2024年02月28日
住友商事株式会社
Orient Overseas Container Line Limited
電場技術を活用した冷蔵海上輸送の提供開始~新たな産地と消費地を繋げる低炭素型冷蔵海上輸送~
住友商事株式会社(本社:東京都千代田区、代表取締役社長執行役員 CEO:兵頭誠之、以下「住友商事」)とOrient Overseas Container Line Limited(本社:香港、代表取締役社長 CEO:Zhijian Yang、以下「OOCL」)(以下総称して「2社」)は、電場技術(※1)を活用し、長期間の鮮度維持を可能とした冷蔵海上輸送する業務提携契約を締結しました(以下「本サービス」)。
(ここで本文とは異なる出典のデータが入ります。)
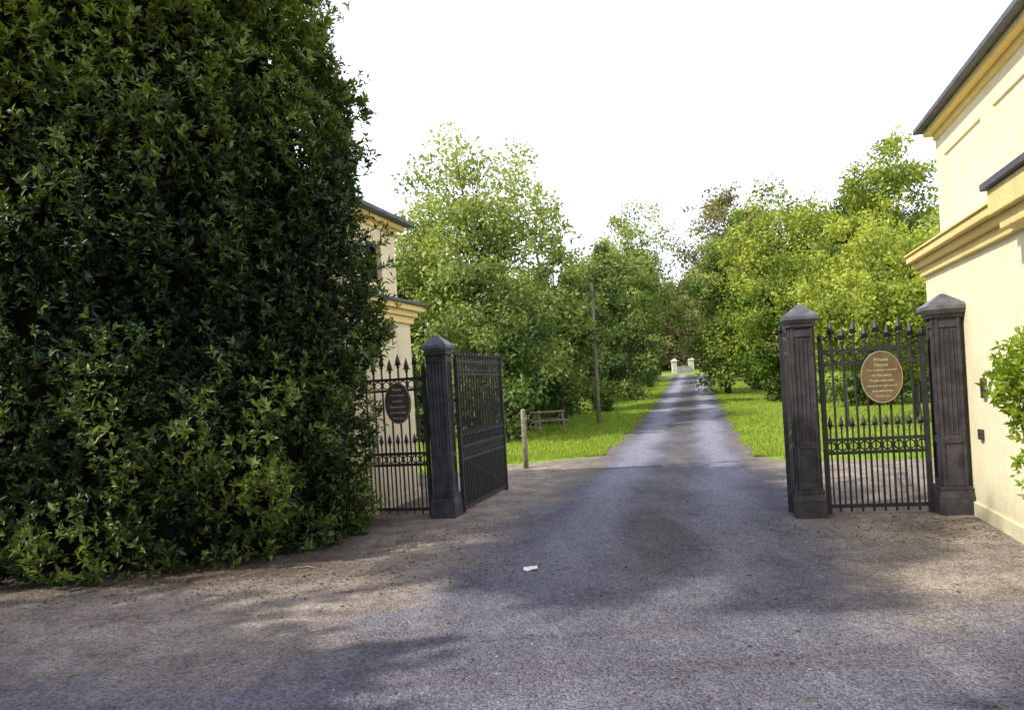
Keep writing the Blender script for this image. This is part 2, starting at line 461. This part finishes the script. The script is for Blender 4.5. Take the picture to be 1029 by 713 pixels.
# ------------------------------------------------------------ gate piers
GA=-math.atan(0.25)
def pier(x,y,sc,capsc):
    e=empty('gate_pier',(x,y,0),GA); e.scale=(sc,sc,1)
    b=B()
    b.box(-.19,.19,-.19,.19,-0.03,0.20); b.frustum(.19,.165,.20,.27); b.box(-.17,.17,-.17,.17,.27,.31)
    b.box(-.135,.135,-.135,.135,.31,2.03)
    for s in (-1,1):
        for a in (-.1325,.1325-.035):
            b.box(a,a+.035, s*.136, s*.155, .31,2.03)
            b.box(s*.136, s*.155, a, a+.035, .31,2.03)
        for z in (.31,.75,1.93):
            b.box(-.097,.097,s*.136,s*.152,z,z+.07); b.box(s*.136,s*.152,-.097,.097,z,z+.07)
        for a in (-.05,0,.05):
            b.tube([(a,s*.137,.84),(a,s*.137,1.91)],[.013,.013],6)
            b.tube([(s*.137,a,.84),(s*.137,a,1.91)],[.013,.013],6)
    b.box(-.17,.17,-.17,.17,2.03,2.07)
    b.obj('shaft',M_pier,e,bevel=0.005)
    c=B(); c.frustum(.175*capsc,.225*capsc,2.07,2.11); c.box(-.23*capsc,.23*capsc,-.23*capsc,.23*capsc,2.11,2.15); c.frustum(.225*capsc,.02,2.15,2.28)
    c.obj('pyramid_cap',M_cap,e,bevel=0.004)
    return e
pier(-0.92,9.92,.84,.86); pier(3.08,8.50,.84,.93); pier(4.46,8.22,.88,1.0)

def spear(b,x,z,s=1.0,y=0):
    b.tube([(x,y,z),(x,y,z+.012*s),(x,y,z+.03*s)],[.010*s,.024*s,.010*s],6)
    b.tube([(x,y,z+.03*s),(x,y,z+.075*s),(x,y,z+.17*s)],[.008*s,.030*s,.002],6)
    for d in (-1,1):
        b.tube([(x,y,z+.02*s),(x+d*.032*s,y,z+.055*s),(x+d*.045*s,y,z+.03*s)],[.009*s,.009*s,.005*s],4)
def panel(b,L,top,rails,spears=True,step=0.115,tops=None):
    st=0.024
    for x in (0,L): b.box(x-st,x+st,-st,st,0.04,top+0.02)
    for z,h in rails: b.box(st,L-st,-.012,.012,z-h/2,z+h/2)
    n=max(3,round(L/step)); 
    for i in range(1,n):
        x=L*i/n
        zt=top+(0.06 if (i%2 and spears) else 0)
        b.tube([(x,0,0.06),(x,0,zt)],[.0125,.0125],6)
        spear(b,x,zt,1.1 if spears else 0.7)
    for i in range(n):
        x=L*(i+0.5)/n
        b.tube([(x,0,0.10),(x,0,0.93)],[.0095,.0095],5)
        spear(b,x,0.93,0.85)
        zc=(rails[-1][0]+rails[-2][0])/2
        b.ring(x,zc,min(L/n*0.40,0.05),.008)
        zc2=(rails[1][0]+rails[2][0])/2
        b.ring(x,zc2,min(L/n*0.40,0.05),.008,n=10,m=4)
    for x in (0,L): b.tube([(x,0,top+.02),(x,0,top+.05),(x,0,top+.08),(x,0,top+.11)],[.012,.028,.026,.004],8)
def oriented(name,p0,p1):
    e=empty(name,(p0[0],p0[1],0),math.atan2(p1[1]-p0[1],p1[0]-p0[0]))
    return e, math.hypot(p1[0]-p0[0],p1[1]-p0[1])
railsS=[(0.12,.04),(0.68,.035),(0.82,.035),(1.62,.03),(1.76,.035)]
e,L=oriented('side_gate_railing',(3.27,8.46),(4.25,8.26)); b=B(); panel(b,L,1.84,railsS,step=.108); b.obj('railing',M_iron,e)
e,L=oriented('side_gate_railing',(-2.0,10.22),(-1.12,9.97)); b=B(); panel(b,L,1.84,railsS,step=.108); b.obj('railing',M_iron,e)
railsM=[(0.10,.04),(0.70,.035),(0.86,.035),(1.78,.035),(1.95,.04)]
for p0,p1 in (((-0.72,10.06),(-0.20,12.0)),((2.94,8.70),(3.66,10.5))):
    e,L=oriented('iron_gate',p0,p1); b=B(); panel(b,L,1.97,railsM,spears=False,step=0.12)
    b.tube([(0.02,0,0.75),(L-0.02,0,0.12)],[.009,.009],5)
    b.obj('gate_leaf',M_iron,e)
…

生鮮商品の輸送においては、冷凍保存し海上輸送するか、冷蔵保存にて海上または航空輸送を活用しています。しかしながら冷凍保存の場合は解凍時の細胞破壊による品質低下、冷蔵保存による海上輸送では航海日数の制約、航空輸送の場合はコストが課題となっています。食料供給地を拡大して食品の安定供給を確保するためにも、品質低下が無い冷蔵保存にて、長期間の海上輸送が可能となるサービスの開発が望まれていました。
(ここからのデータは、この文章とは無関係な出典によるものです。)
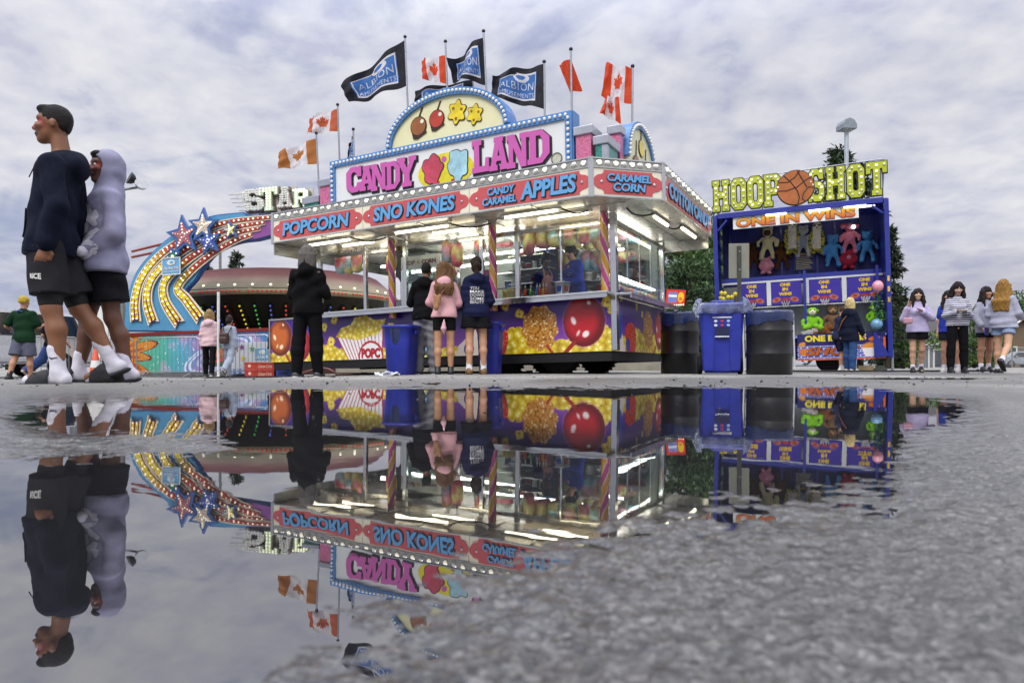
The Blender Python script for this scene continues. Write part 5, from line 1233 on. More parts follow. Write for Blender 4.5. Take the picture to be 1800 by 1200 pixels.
    def hang(px, y0, y1, base, lab, yl=1.2, **k):
        a = BF.hit(px, y0, 1, yl); b = BF.hit(px, y1, 1, yl); plush(BF.w(a.x, yl, b.z), rz+k.pop('turn', 0), (a.z-b.z)*k.pop('sc', 1.0), base, lab, G1, **k)
    hang(1347, 397, 457, 'd9cf9a', 'cream bear with a brown eye patch hanging above the pink pig', muzzle='4a3222', sd=1)
    hang(1324, 425, 474, '5a3410', 'dark brown bear partly hidden behind the grey sign back', yl=1.34, sd=2)
    hang(1373, 420, 475, '5f3812', 'dark brown bear hanging beside the cream bear', yl=1.34, sd=3)
    hang(1346, 450, 482, 'dc8f9c', 'small round pink pig hanging under the cream bear', kind='round', muzzle='e8a8b0', sd=4)
    hang(1391, 388, 448, 'd9d2bc', 'sloth with green and yellow limbs nearest the cream bear', kind='sloth', sd=5)
    hang(1410, 394, 453, 'b9b9b6', 'grey plush figure in blue trousers hanging between two sloths', kind='sloth2' if False else 'bear', belly='8a90a0', sd=6, sc=1.0)
    hang(1434, 389, 448, 'd9d2bc', 'sloth with green and yellow limbs nearest the blue bears', kind='sloth', sd=7)
    hang(1462, 411, 470, '4a90c8', 'sky blue bear hanging lower, beside the rules board', sd=8)
    hang(1492, 389, 447, 'dd7f94', 'pink long-eared plush hanging above the red pig', kind='long', ear='c23a4a', sd=9)
    hang(1490, 436, 473, 'a82038', 'round crimson pig hanging under the pink plush', kind='round', muzzle='d88a98', sd=10)
    hang(1523, 403, 462, '4a90c8', 'sky blue bear hanging near the booth right post', sd=11)
    # toys on the shelf
    G2 = 'big plush prizes piled on the booth shelf'
    def sit(px, py0, py1, base, lab, yl, **k):
        a = BF.hit(px, py0, 1, yl); b = BF.hit(px, py1, 1, yl); plush(BF.w(a.x, yl, b.z), rz, a.z-b.z, base, lab, G2, **k)
    sit(1426, 536, 596, '7fc21e', 'lime green monkey leaning at the left of the toy shelf', .55, kind='monkey', muzzle='e6dcc0', sd=21, sit=True)
    sit(1462, 534, 592, '7a5c40', 'brown bear in a cap sitting in the middle of the toy shelf', .8, sit=True, muzzle='a8845c', sd=22)
    sit(1444, 560, 590, '744218', 'shaggy brown dog lying in front of the brown bear', .4, kind='lying', muzzle='b08050', sd=23)
    sit(1420, 570, 592, 'a4a19a', 'grey and white plush lying under the green monkey', .35, kind='lying', sd=24)
    sit(1466, 574, 594, '6b7a8c', 'grey blue plush lying in front by the booth edge', .3, kind='lying', sd=25)
    sit(1536, 532, 578, '7fc21e', 'lime green monkey sitting by the booth right post', .75, kind='monkey', muzzle='d8e0a0', sd=26, sit=True)
    sit(1478, 540, 585, 'd8d2c2', 'cream plush behind the woman in navy', .9, sit=True, sd=27)
    p = BF.hit(1543, 503, 1, -.1); t = thing('balloon', 'pink balloon tied to the booth right post', 'balloon', BF.w(p.x, -.1, p.z), 0); MB().ball((0, 0, 0), (.12, .12, .135), 18).build('balloon_skin', M('pink_latex', 'e59aa8', .25, coat=.4, var=.05), t); MB().lathe([(.02, -.16), (.008, -.135), (.02, -.13)], 8).build('knot', M('pink_latex'), t)
    p = BF.hit(1541, 570, 1, -.05); t = thing('balloon', 'pale blue ball at the foot of the leafy garland', 'ball', BF.w(p.x, -.05, p.z), 0); MB().ball((0, 0, 0), .13, 18).build('balloon_skin', M('pale_blue_latex', '6f9cc0', .3, coat=.3), t); MB().lathe([(.02, .14), (.01, .12)], 8).build('knot', M('pale_blue_latex'), t)
    a = BF.hit(1545, 512, 1, -.03); g = thing('leaf_garland', 'dark green leafy garland hanging down the booth right post', 'garland', BF.w(a.x, -.03, a.z), rz)
    r = np.random.default_rng(5); V = []; F = []
    for i in range(130):
        z = -.9*r.random(); c0 = np.array([r.normal(0, .05), r.normal(0, .05), z]); d = r.normal(0, 1, 3); d /= np.linalg.norm(d); e = np.cross(d, r.normal(0, 1, 3)); e /= np.linalg.norm(e); n = len(V)
        V += [c0-d*.05, c0+e*.025, c0+d*.05, c0-e*.025]; F.append((n, n+1, n+2, n+3))
    mesh_obj('leaves', V, F, M('garland_leaf', '2f6a2a', .5, var=.5), g); MB().tube([(0, 0, 0), (0, 0, -.9)], .01, 5).build('stem', M('garland_stem', '3a3a20', .7), g)
    # free-standing white mesh barrier at the booth's left end
    fr = thing('mesh_barrier', 'white framed wire mesh barrier standing behind the right barrel', 'barrier', BF.loc, BF.rot)
    mb = MB(); x0, x1, y = -3.1, -1.98, -.3
    for x in (x0, x1): mb.tube([(x, y, .02), (x, y, 1.4)], .02, 6)
    for z in (.12, 1.4): mb.tube([(x0, y, z), (x1, y, z)], .02, 6)
    mb.build('frame', WHT, fr); mb = MB()
    for k in range(22): x = x0+.05*k; mb.box((x, y-.003, .12), (x+.006, y+.003, 1.4))
    for k in range(26): z = .12+.05*k; mb.box((x0, y+.0035, z), (x1, y+.008, z+.006))
    mb.build('wire_mesh', M('white_wire', 'cfcfc8', .5), fr)
    MB().box((x0+.02, y+.03, .14), (x1-.02, y+.05, .40)).build('kick_board', WHT, fr)
booth()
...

住友商事は株式会社MARS Company(本社:群馬県高崎市/住友商事8.53%出資)が実施した電場コンテナの開発を機に、電場関連機器の開発を行う第一施設工業株式会社(本社:福岡県粕屋郡)とOOCLの協力を得て、電場コンテナ調達の仕組みを確立しました。また住友商事は電場環境で真空度の高いシュリンク梱包を食品に施すことで、食品の非凍結温度を下げ、鮮度保持効果を上げる「食品輸送方法」に関する特許など(※2)も取得しました。
また、OOCLは世界最大規模の国際コンテナ輸送と総合型物流を行う企業で、100以上の主要都市に130の拠点を持ち、グローバルな顧客基盤を有しています。
2社は、本サービスを基に冷蔵海上輸送の展開を図り、鮮度保持物流の新しいスタンダードの確立を目指します。本サービスが普及することによって、従来不可能だった遠方からの冷凍ではない冷蔵品の海上輸送を実現し、世界に点在する魅力ある食品を新たな消費地へ届けることができます。同時に、生鮮食品の輸出促進を目指す地域のニーズに応えることで、供給地の多様化を通じた食品の安定供給に寄与します。また、本サービスを通じて消費期限延長によるフードロス削減効果がもたらされることに加え、航空輸送から海上輸送への切り替えが進むことで、温室効果ガス排出・輸送コスト削減の効果も期待されます。
本サービスの実装に際し、2社は食肉および食肉加工業界大手の伊藤ハム米久ホールディングスと30カ月に及ぶ実証実験を重ね、従来冷凍品としてのみ輸入されていたスペイン産ポークを、食肉・物流業界として初めて冷蔵輸送することに成功し、これを流通させる体制が整いました。今後2社は、住友商事グループの食品専門商社である住商フーズ株式会社やサーモンメーカー大手の株式会社モウイジャパンなどとも様々な生鮮商品の新しい流通モデルの実現に向けて連携を行います。
2社は、引き続き両社の強み・事業基盤を生かし、価格競争力のある高品質な低炭素型冷蔵海上輸送を通じて、より環境にやさしいグローバルな物流網を構築していきます。
- 電場技術 : 高電圧を印加し、微弱な電場を食品に与えることで氷点下における食品の非凍結温度を低減させる技術。